Historic Hicks house vandalized again

Published 3:56 pm Monday, March 25, 2013


Almost three years ago, shortly after Bogalusa Civil Rights leader Robert Hicks died, his 924 E. 9th St. family home, the site of historic gatherings and incidents in the 1960s, was vandalized.

Since then, the street was renamed Robert “Bob” Hicks Street in his honor.

This week the house was vandalized again, apparently by copper thieves who shot out a nearby streetlight and broke a window to gain entry, then knocked through recently repaired walls and ceilings to pull out and steal the wiring.

No one was living in the house at the time, and the vandalism was discovered by Joe Brown Thursday morning when he went to mow the lawn.

Brown called Valiera Hicks, who shared a passion for the Civil Rights cause and an inclination to act on that passion with her husband, and their daughter Barbara Hicks-Collins, who is working to continue the family contributions through the Robert Hicks Foundation.

After the previous incident, the two had spoken of preserving the home and including a small museum. Their interest has been renewed.

“This is an indication that we’ve got to move forward in getting the house declared an historical site,” Hicks-Collins said as she walked through rooms with now-damaged refinished walls and holes in some ceilings, where work on the floors was in progress.

She said she plans to call on Sen. Ben Nevers, Rep. Harold Ritchie, Mayor Charles Mizell, representatives of the Museums of Cassidy Park and others for guidance and assistance.

The old wooden house, where the Hicks family lived during the height of the Civil Rights era, was a meeting place for local leaders as well as a safe place for Civil Rights activists from outside states. Dick Gregory, James Farmer, James Merritt and others all stayed under its roof. It was the birthplace of the local Deacons for Defense and Justice, Hicks-Collins said.

The house has sat vacant, steeped in the lingering energies of its past, for years.
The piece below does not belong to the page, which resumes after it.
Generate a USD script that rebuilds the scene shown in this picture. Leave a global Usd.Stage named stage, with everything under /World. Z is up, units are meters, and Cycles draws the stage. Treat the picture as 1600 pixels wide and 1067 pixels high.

The paint has faded and many of the windows that were not compromised by vandals are boarded shut, but the structure appears to be generally intact.

The Hicks family does not want the place of such memories to deteriorate.

“Maybe the people who broke into the Hicks’ house and vandalized it don’t remember or even know Robert ‘Bob’ Hicks nor the contributions or sacrifices he and so many others made for all the people of Bogalusa,” said Hicks-Collins. “Maybe they did not get the message about ‘doing the right thing, just because it is the right thing to do.’ Maybe the people who committed this crime didn’t know how he fought for their rights for better housing when he filed a suit on behalf of the people of Washington Parish.

“If they knew, then perhaps they would not violate his house because he cared and fought for better housing for them. If they knew, maybe they would respect what went on inside and outside of the very house where decisions were made to help open the doors of opportunities for a better future for them and their children.”

The house has a true significance in the history of Bogalusa and should be preserved, she said.

“The work of the Hicks Foundation is not done until the history, is told and told and told to this generation,” Hicks-Collins said. “It is now time to ask for the support of the community to join with us as we embark on a project to make the Hicks location a historical landmark, restore the home to the way it was during the 1960s, turn it into a small historical museum and educate the people of the parish, state and the world, about its history so people will gain appreciation. That is our goal.”

In response to the recent vandalism, Valiera Hicks was characteristically moved.

“When negative things like this happen, it doesn’t deter me,” she said. “It just makes me stronger and more determined to move forward.”

Her daughter agreed.

“The people of Bogalusa have made me stronger and now I am unstoppable when it comes to preserving, educating and recording this history for this generation and others to come,” she said.

Inclusion on the Historical Register might even help protect the house from vandals by making grant funding available for security, Hicks-Collins said.